The California Builder’s Remedy: What It Is and How It Works

If you follow California housing policy (or even just read the news!), it’s likely you may have recently heard about something called the Builder’s Remedy. But what actually is it?

While colloquially known as the Builder’s Remedy, the term is actually a provision of California State Housing Law, more technically known as Section 65589.5(d) of the Housing Accountability Act.

Originally added in 1990, the provision grants a streamlined process to developers in cities that do not have compliant housing elements—the State-mandated blueprint cities must produce to adequately plan for new housing growth. It allows builders to sidestep local zoning rules around things like height and density, letting them create projects that they otherwise could not do under normal circumstances. If cities do not have a certified Housing Element by January 31, 2023, developers will be able to bypass or build outside of existing zoning rules, as long as at least 20% of the units in the proposed housing project are provided at below market rates.

We commonly hear a range of questions about the Builder’s Remedy, so we clarify some of the uncertainties around this legal practice here!

Join us on January 31, at 12 p.m., for a discussion about the Builder’s Remedy with housing leaders from the Bay Area! Sign up.

Frequently Asked Questions

Why has no one used the Builder’s Remedy before?

Many changes have been made to California Housing Law in the last several years, making certification much more difficult for cities to achieve, greatly increasing the potential of successfully utilizing this process. While the housing element process was once merely a planning exercise, it is now a serious tool to achieve California’s housing needs.

What specifically does it allow developers to do?

While there are many different facets to it, the Builder’s Remedy itself disallows a city without a compliant housing element from denying a housing project where at least 20% of the units included are provided at below-market rates, regardless of whether or not it complies with local zoning regulations.

When does a city officially become eligible for builder’s remedy projects?

For the 101 jurisdictions within the Association of Bay Area Governments (ABAG), cities and counties without a compliant housing element certified by the California Department of Housing and Community Development will, on February 1, 2023, become eligible for use of the builder’s remedy within their borders.

Does CEQA still apply?

Yes! Importantly, this legal provision does not negate CEQA, so projects must still undergo environmental review and study.
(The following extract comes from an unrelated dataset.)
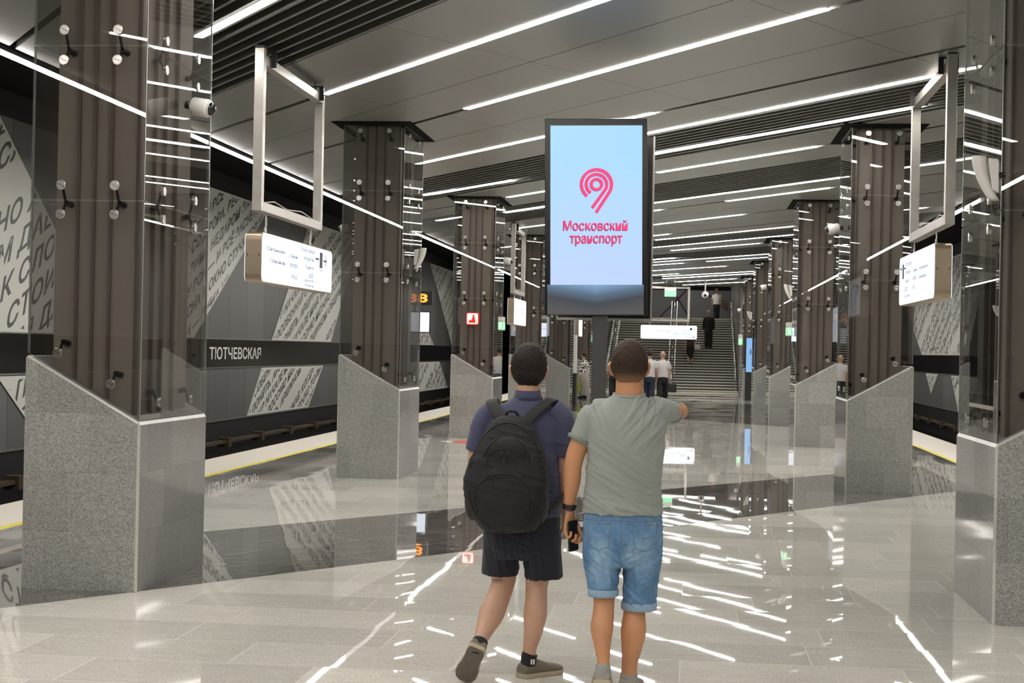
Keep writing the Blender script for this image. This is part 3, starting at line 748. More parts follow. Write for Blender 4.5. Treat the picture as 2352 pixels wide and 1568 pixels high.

Are there any limitations to the Builder’s Remedy?

Yes! Projects must still comply with building codes and health and safety guidelines, as well as a city’s objective design guidelines. Moreover, as mentioned previously, the HAA does not negate CEQA, so an environmental review is still required. Lastly, Builder’s Remedy projects cannot be proposed on land zoned for resource preservation or agriculture.

How can community advocates use this provision to further SMART—Sustainable, Mixed, Affordable, Resilient, Transit-Oriented—policy goals?
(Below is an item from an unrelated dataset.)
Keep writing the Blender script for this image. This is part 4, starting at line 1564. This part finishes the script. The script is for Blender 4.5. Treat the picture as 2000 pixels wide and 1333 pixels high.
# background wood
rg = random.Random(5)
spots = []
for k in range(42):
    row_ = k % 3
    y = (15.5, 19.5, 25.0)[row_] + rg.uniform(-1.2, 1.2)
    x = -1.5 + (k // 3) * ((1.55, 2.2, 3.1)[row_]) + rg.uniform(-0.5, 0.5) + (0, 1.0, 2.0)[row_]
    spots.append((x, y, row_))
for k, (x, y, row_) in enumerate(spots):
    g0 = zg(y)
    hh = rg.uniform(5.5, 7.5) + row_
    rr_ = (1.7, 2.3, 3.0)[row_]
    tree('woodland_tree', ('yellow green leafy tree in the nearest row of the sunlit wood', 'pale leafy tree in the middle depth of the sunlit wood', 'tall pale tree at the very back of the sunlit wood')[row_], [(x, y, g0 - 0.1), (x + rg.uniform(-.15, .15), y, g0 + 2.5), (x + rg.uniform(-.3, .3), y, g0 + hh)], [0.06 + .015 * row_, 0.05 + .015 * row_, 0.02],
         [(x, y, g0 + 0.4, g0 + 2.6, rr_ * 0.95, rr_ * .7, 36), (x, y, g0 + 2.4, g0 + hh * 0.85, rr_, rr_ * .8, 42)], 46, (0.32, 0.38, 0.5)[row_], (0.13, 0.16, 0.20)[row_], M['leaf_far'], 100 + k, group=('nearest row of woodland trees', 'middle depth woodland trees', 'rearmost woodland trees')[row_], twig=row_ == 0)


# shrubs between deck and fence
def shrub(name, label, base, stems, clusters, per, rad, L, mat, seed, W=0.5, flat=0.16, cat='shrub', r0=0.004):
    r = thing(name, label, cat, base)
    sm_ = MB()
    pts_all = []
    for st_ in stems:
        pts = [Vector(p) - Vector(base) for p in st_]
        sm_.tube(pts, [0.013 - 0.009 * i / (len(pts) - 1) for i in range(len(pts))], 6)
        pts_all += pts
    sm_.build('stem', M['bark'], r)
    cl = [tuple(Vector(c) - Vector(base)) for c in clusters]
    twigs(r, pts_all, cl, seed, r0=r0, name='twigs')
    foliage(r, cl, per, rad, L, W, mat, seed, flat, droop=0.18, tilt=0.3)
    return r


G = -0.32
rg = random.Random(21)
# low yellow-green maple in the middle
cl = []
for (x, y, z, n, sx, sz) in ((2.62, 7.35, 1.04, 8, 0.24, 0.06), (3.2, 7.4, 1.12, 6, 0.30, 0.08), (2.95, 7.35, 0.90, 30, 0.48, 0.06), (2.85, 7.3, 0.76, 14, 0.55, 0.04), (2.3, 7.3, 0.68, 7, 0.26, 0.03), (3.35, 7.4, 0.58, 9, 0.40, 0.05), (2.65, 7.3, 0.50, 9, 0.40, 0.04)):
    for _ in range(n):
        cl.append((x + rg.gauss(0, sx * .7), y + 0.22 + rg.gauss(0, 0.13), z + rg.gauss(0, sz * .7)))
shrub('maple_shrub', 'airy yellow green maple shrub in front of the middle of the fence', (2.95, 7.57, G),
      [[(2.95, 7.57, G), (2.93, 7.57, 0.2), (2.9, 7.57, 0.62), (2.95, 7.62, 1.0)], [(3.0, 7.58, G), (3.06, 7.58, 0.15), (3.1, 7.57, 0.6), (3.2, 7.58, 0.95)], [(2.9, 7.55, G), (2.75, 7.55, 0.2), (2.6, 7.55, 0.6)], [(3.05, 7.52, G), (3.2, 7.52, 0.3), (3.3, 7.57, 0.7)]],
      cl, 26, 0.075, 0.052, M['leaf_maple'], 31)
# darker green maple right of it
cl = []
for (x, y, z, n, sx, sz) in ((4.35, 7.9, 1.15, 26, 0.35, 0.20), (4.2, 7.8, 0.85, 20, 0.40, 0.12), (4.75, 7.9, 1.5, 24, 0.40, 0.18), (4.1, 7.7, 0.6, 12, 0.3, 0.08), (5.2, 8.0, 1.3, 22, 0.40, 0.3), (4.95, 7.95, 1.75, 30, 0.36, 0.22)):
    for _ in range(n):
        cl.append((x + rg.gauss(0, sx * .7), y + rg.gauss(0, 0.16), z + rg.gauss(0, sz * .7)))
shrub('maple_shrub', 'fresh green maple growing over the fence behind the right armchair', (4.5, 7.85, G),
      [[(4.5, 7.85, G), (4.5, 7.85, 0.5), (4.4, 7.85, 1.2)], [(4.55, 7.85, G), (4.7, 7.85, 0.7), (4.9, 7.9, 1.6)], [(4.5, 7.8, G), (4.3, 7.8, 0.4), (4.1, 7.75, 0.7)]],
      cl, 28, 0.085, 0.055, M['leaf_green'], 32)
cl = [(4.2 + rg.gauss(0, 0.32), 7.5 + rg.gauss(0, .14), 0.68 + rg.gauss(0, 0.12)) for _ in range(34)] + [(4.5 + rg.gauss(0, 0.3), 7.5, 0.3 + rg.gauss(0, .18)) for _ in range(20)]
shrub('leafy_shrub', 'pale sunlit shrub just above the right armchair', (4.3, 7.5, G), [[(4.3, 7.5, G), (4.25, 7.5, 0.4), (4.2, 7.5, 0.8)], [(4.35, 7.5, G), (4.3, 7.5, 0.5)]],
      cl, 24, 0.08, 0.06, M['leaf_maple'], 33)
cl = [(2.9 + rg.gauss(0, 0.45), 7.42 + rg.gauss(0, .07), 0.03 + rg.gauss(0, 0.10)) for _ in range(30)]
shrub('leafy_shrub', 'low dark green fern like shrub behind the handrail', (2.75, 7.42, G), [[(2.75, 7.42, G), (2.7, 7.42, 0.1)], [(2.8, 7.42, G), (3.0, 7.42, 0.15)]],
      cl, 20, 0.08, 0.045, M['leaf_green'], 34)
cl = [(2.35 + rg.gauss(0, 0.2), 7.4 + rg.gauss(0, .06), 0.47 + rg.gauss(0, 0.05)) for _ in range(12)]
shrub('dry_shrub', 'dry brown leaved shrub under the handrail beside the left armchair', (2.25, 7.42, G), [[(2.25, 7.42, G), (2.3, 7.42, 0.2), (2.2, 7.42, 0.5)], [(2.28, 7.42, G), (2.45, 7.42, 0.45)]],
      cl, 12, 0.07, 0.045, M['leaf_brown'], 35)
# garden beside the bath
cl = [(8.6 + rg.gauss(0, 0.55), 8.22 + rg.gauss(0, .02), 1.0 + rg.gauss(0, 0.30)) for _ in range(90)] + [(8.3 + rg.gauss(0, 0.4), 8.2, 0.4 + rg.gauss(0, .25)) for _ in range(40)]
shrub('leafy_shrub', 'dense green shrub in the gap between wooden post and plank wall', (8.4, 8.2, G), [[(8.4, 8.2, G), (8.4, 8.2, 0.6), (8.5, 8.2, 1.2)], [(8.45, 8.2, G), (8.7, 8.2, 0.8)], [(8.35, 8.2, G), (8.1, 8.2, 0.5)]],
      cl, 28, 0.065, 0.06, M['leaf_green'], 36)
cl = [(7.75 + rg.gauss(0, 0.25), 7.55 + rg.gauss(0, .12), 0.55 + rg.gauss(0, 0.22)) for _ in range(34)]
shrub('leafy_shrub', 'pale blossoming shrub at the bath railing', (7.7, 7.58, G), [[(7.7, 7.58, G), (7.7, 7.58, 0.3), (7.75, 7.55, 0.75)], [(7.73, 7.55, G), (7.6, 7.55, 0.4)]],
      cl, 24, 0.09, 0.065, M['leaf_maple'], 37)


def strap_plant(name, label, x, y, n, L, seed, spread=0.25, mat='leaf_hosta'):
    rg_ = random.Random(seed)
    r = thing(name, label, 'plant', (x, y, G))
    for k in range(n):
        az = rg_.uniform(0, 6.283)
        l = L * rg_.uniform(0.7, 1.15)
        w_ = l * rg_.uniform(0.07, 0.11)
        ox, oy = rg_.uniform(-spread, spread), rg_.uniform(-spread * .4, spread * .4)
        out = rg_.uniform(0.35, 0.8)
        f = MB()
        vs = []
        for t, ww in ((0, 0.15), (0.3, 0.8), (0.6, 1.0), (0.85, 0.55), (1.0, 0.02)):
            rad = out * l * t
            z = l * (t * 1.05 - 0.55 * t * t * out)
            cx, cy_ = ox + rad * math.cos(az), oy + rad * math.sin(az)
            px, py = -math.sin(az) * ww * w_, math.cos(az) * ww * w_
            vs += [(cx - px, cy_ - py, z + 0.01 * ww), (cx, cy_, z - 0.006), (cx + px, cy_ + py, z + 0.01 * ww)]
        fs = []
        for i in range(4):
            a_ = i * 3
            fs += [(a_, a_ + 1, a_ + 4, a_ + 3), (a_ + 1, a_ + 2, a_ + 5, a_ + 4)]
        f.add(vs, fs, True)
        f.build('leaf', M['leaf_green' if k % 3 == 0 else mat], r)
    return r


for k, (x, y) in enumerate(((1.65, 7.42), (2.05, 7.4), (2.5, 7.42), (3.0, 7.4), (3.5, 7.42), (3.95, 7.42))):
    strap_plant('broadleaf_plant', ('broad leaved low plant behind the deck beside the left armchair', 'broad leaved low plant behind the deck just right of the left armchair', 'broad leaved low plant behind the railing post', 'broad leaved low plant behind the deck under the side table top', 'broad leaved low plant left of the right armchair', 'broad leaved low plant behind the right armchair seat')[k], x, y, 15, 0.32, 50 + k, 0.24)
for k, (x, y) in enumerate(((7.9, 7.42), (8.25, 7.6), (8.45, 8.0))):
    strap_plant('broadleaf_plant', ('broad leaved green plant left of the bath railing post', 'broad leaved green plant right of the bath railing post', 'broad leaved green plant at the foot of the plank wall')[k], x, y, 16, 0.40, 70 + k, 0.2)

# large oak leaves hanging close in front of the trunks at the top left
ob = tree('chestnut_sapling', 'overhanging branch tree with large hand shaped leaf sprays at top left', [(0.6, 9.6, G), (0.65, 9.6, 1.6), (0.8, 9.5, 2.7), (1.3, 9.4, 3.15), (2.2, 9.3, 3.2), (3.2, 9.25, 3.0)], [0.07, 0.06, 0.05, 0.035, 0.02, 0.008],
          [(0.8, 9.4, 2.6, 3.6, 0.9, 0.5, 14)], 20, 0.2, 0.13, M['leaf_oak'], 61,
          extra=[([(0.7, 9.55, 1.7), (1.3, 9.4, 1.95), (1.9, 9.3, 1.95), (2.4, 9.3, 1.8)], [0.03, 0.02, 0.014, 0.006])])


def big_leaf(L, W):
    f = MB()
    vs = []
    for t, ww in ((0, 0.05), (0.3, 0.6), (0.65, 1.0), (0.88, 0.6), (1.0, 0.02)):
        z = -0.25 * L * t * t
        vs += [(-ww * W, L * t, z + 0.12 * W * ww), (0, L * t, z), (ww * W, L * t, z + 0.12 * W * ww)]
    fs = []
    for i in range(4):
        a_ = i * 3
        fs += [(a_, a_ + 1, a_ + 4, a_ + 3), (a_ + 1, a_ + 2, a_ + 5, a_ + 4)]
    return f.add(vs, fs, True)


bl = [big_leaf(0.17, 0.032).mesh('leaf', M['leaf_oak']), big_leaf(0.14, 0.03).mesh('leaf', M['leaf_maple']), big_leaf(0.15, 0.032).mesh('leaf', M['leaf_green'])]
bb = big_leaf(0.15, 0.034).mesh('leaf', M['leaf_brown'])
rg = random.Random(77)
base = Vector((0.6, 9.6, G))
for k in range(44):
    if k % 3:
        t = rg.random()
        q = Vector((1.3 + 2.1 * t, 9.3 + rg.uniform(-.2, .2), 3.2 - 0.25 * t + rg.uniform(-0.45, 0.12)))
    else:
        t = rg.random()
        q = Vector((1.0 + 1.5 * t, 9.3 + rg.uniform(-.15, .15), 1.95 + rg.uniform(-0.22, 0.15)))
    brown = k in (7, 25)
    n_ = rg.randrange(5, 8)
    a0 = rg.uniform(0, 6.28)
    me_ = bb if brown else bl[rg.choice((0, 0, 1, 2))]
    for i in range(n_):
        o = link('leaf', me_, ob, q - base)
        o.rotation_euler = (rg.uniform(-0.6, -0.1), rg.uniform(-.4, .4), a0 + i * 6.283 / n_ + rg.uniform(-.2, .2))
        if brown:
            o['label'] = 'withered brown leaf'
Because the housing element process only occurs once every 8 years, advocates currently have a unique opportunity to pursue badly needed policy changes. The threat of the Builder’s Remedy looms large; through it, advocates can push for (and win!) land use policy changes like density increases and streamlining proposals that will make infill housing easier to build and help combat sprawl throughout the Bay Area and beyond.

Ultimately, we at Greenbelt view the Builder’s Remedy as a tool of last resort. Rather than falling out of compliance and forfeiting their ability to choose how and what gets built within their borders, we strongly encourage cities to instead opt to pursue strong, compliant housing elements that not only satisfy State requirements but create the kind of atmosphere where it is feasible to build the dense infill housing necessary to house our growing population in a sustainable and resilient way.